■ PROBLEM TO SOLVE
Begin at the first line and end at the line containing "sc.camera = cam". Extract exactly those lines.

■ RECORDS FOR THE TASK
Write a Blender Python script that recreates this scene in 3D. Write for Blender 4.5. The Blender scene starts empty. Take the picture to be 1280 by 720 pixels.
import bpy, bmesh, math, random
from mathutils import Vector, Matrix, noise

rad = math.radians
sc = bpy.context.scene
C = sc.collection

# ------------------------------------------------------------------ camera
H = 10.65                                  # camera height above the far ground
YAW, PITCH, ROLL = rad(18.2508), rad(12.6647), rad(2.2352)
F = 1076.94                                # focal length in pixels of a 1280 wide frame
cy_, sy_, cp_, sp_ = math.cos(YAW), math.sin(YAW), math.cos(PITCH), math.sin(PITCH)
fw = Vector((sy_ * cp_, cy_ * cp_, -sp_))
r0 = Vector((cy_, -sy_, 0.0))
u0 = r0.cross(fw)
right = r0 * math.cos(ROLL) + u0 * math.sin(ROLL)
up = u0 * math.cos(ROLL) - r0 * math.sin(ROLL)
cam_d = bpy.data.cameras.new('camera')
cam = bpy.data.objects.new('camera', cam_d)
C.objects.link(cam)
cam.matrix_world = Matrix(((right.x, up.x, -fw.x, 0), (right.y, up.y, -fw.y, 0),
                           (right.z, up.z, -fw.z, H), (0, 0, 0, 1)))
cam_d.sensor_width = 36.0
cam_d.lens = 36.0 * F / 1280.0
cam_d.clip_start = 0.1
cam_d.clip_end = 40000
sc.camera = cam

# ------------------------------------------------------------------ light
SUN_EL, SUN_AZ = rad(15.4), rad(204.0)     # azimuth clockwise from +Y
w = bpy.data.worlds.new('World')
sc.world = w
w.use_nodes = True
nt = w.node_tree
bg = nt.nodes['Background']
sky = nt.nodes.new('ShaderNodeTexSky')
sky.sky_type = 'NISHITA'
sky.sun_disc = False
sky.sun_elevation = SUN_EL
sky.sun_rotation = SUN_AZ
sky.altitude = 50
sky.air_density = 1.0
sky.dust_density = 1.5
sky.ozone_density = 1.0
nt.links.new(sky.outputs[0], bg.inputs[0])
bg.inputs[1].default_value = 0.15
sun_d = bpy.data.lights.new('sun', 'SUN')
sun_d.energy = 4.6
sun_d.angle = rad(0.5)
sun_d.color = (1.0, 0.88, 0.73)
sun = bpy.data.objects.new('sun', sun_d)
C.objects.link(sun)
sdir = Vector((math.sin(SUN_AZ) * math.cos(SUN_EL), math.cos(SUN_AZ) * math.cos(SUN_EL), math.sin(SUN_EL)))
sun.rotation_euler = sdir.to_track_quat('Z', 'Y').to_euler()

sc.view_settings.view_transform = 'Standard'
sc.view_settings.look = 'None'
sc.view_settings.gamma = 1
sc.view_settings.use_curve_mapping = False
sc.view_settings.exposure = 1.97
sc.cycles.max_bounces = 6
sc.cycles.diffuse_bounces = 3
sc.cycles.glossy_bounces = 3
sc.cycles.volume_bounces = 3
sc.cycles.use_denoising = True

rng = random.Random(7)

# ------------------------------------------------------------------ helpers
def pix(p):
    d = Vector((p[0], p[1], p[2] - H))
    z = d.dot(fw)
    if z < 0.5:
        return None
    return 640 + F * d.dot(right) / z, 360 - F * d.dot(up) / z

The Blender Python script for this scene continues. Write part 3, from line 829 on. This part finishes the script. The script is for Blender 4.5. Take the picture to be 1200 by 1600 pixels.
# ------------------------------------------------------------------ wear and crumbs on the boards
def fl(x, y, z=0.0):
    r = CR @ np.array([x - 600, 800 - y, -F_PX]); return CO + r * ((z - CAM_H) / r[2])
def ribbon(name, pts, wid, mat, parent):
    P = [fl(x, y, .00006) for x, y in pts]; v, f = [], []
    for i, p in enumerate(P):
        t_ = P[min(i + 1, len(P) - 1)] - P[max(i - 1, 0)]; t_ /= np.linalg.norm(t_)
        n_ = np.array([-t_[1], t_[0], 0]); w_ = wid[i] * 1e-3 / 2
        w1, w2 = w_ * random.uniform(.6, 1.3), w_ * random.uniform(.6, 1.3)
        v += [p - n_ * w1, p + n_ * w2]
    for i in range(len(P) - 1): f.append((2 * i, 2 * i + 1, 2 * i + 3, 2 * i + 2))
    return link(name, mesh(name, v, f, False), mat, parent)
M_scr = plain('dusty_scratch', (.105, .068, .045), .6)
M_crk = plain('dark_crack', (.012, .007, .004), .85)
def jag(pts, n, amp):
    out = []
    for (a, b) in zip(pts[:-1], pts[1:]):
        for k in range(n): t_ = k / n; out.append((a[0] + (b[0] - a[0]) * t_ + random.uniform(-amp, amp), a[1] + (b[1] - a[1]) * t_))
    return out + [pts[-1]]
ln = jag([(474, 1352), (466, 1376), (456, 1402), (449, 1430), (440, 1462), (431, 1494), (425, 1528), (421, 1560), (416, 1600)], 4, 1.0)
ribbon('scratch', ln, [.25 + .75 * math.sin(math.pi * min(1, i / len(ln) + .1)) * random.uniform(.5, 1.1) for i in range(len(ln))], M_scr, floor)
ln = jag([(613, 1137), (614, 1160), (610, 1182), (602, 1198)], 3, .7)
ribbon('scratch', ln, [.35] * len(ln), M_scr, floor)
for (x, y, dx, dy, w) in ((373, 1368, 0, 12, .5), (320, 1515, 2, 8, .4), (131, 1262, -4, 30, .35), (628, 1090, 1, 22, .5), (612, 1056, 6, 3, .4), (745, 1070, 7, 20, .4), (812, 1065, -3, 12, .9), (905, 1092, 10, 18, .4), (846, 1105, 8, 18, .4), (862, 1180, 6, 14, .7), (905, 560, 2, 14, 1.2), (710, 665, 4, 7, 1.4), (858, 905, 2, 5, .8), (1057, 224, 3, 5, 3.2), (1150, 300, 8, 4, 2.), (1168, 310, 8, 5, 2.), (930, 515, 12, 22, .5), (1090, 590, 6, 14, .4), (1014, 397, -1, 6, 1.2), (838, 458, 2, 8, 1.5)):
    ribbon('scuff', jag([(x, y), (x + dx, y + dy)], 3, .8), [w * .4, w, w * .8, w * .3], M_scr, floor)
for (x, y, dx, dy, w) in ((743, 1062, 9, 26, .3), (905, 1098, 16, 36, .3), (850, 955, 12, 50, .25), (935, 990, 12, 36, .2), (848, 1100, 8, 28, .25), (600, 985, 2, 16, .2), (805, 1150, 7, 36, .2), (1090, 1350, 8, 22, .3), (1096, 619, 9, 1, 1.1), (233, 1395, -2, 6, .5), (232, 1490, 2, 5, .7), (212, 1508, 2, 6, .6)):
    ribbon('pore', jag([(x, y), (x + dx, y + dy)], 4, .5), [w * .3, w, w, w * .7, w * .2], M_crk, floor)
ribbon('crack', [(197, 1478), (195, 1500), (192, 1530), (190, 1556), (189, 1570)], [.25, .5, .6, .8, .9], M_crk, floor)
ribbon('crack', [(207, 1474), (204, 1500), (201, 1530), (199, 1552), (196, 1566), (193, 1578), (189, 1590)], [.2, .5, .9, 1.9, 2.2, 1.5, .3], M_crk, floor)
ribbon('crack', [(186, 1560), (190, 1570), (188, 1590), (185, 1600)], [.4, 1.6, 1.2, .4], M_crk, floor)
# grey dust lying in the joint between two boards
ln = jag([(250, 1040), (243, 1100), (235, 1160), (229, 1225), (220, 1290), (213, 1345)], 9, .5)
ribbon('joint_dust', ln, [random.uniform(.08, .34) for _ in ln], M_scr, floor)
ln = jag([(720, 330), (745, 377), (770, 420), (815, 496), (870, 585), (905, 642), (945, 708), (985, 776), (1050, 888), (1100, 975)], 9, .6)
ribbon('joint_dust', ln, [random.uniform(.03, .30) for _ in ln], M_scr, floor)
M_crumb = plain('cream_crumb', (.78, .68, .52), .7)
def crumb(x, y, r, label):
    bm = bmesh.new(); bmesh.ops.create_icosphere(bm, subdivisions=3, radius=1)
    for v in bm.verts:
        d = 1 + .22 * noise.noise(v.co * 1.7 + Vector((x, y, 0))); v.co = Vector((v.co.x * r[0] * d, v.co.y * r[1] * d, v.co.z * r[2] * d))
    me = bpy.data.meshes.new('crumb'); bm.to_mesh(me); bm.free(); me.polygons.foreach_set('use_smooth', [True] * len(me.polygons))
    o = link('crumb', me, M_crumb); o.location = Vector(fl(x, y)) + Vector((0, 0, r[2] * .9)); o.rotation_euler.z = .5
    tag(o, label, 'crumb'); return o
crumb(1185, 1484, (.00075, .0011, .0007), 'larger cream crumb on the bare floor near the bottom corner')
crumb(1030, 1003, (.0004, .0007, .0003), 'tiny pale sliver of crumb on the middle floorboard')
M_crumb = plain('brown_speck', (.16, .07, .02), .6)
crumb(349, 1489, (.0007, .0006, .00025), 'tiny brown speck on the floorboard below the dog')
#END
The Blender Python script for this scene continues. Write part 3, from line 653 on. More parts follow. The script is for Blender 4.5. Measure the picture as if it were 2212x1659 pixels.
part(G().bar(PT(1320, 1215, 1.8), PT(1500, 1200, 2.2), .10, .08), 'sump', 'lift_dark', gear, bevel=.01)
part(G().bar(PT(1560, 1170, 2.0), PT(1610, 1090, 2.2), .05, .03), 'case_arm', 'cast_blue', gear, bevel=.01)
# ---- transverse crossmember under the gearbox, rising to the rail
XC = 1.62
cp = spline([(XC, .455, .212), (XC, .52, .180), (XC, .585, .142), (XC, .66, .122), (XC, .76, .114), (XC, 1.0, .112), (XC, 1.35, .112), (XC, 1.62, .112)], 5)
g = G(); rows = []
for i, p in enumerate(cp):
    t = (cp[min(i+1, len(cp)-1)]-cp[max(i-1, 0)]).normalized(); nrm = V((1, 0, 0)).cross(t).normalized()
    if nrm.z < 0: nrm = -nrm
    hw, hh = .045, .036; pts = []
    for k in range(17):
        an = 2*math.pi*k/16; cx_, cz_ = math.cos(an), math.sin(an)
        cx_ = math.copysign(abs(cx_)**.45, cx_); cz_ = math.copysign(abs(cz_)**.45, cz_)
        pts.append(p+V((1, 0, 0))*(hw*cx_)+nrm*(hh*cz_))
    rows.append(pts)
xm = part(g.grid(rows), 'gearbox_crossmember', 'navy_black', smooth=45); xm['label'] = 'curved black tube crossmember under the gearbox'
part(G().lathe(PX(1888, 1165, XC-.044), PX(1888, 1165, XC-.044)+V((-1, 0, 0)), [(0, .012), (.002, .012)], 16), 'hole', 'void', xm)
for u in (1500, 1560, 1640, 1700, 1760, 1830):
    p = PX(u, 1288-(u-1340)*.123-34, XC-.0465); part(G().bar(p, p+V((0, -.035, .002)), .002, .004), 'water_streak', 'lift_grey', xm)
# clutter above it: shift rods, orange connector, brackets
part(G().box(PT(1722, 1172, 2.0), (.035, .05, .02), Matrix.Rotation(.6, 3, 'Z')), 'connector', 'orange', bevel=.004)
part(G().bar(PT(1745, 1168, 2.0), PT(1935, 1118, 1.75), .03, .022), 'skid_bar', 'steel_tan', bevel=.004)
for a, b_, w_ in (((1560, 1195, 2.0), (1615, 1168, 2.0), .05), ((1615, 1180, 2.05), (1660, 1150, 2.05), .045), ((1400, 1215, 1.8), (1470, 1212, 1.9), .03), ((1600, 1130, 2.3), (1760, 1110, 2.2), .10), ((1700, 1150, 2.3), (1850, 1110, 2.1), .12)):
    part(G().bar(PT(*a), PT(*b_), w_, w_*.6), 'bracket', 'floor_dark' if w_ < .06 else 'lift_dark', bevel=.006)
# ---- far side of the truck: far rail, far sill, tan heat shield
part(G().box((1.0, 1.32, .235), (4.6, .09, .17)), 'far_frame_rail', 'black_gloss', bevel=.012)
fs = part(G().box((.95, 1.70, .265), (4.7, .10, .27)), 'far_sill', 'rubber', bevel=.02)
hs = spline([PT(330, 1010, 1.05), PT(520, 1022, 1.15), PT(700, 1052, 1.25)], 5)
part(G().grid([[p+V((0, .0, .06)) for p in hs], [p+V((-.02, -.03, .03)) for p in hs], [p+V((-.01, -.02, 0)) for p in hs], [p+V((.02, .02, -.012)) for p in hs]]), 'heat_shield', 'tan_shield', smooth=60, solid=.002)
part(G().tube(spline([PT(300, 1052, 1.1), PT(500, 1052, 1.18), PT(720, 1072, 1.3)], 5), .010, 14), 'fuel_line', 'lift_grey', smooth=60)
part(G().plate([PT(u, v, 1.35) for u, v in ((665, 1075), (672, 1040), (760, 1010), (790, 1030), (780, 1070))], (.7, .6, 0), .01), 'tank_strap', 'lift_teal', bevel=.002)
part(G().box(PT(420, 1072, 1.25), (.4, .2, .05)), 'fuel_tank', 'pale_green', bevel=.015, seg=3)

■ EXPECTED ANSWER
Write a Blender Python script that recreates this scene in 3D. Write for Blender 4.5. The Blender scene starts empty. Take the picture to be 1280 by 720 pixels.
import bpy, bmesh, math, random
from mathutils import Vector, Matrix, noise

rad = math.radians
sc = bpy.context.scene
C = sc.collection

# ------------------------------------------------------------------ camera
H = 10.65                                  # camera height above the far ground
YAW, PITCH, ROLL = rad(18.2508), rad(12.6647), rad(2.2352)
F = 1076.94                                # focal length in pixels of a 1280 wide frame
cy_, sy_, cp_, sp_ = math.cos(YAW), math.sin(YAW), math.cos(PITCH), math.sin(PITCH)
fw = Vector((sy_ * cp_, cy_ * cp_, -sp_))
r0 = Vector((cy_, -sy_, 0.0))
u0 = r0.cross(fw)
right = r0 * math.cos(ROLL) + u0 * math.sin(ROLL)
up = u0 * math.cos(ROLL) - r0 * math.sin(ROLL)
cam_d = bpy.data.cameras.new('camera')
cam = bpy.data.objects.new('camera', cam_d)
C.objects.link(cam)
cam.matrix_world = Matrix(((right.x, up.x, -fw.x, 0), (right.y, up.y, -fw.y, 0),
                           (right.z, up.z, -fw.z, H), (0, 0, 0, 1)))
cam_d.sensor_width = 36.0
cam_d.lens = 36.0 * F / 1280.0
cam_d.clip_start = 0.1
cam_d.clip_end = 40000
sc.camera = cam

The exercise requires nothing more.